The All Lives Matter and Blue Lives Matter movements were created to further oppress the Black Lives Matter movement.

The 49ers fired Colin Kaepernick for peacefully protesting by kneeling during the national anthem, and he still remains unsigned by any team in the NFL even though he was a star player at the time.

MLK made a pretty big impact and preached peace but was assassinated before he could make too much of an impact in the fight for equality. And there are dozens if not hundreds more examples of this over the years.

Still think peaceful protests are the answer?

Again, I do not condone the rioting and looting, but after lifetimes of being systematically shut down and oppressed, wouldn’t you be angry? After trying over and over and over to peacefully bring attention to the issue of racial profiling, inequality and unjust deaths of black people and having no one listen, how would you react?

Yes, the whole country was listening and was on the side of George Floyd prior to the rioting but, honestly, had things not gotten to this point, everyone would have moved on with their lives and onto the next issue with the officer’s arrest yesterday.

But the thing is that this is so much bigger than just George Floyd. Every time this has happened, there has been a brief moment of the country coming together to voice how wrong it was, but a change was never created.
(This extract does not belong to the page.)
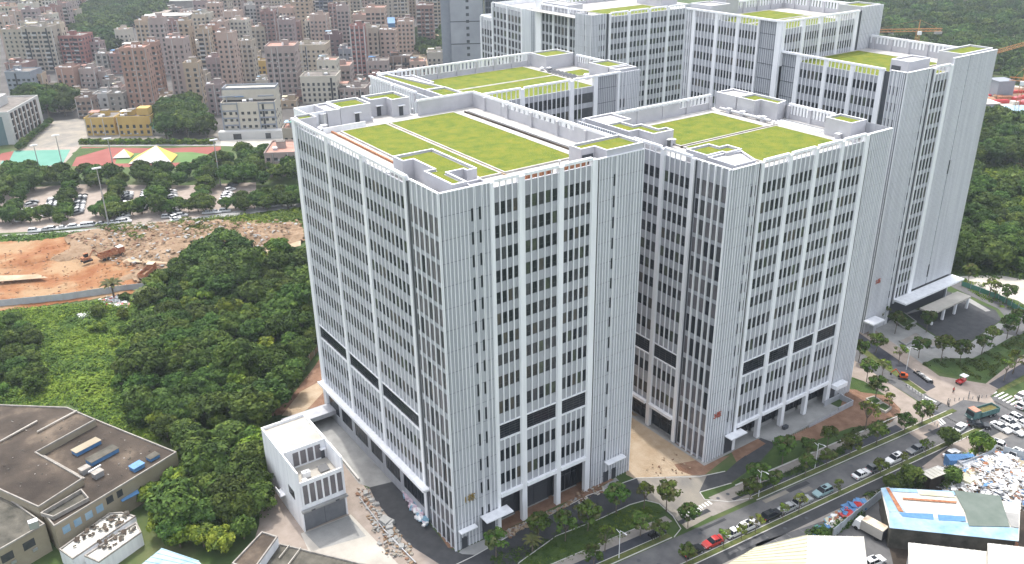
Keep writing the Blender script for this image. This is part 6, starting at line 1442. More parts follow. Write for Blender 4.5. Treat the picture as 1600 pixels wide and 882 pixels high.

So then we all forget . . . until it happens again. And the cycle continues on and on and on.

Until now. Until black people and their allies are now so angry that they are taking to the streets nationwide to scream, “No more!”

I stand with the black community. I stand with the black mother who has to teach her son how to react when approached by police but still fears for his life every time he walks out the door.

I stand with the black man walking home at night, fearful he may be murdered because someone may view his very presence on the street as a threat.

I stand with the black persons who suffer a panic attack every time they get pulled over because what if their total compliance isn’t enough?

I stand with all the families of all the black lives unjustly taken for simply being black.

Black lives matter, and I stand with them for as long as it takes for true equality to be achieved.

Natalie Ohrtman


  1. Do you also stand with the Native Americans that were massacred and forced onto reservations? Do you also stand with the Jewish families that were led to the gas chambers and concentration camps? Do you also stand with the Bosnians that were hunted and murdered for simply not being Serbian? The point is throughout history there have been many races/ethnic groups that have suffered fates far worse than the black community. The biggest difference: They made the choice to move past the atrocities and hold their heads up high instead of blaming society for any shortcomings within their people.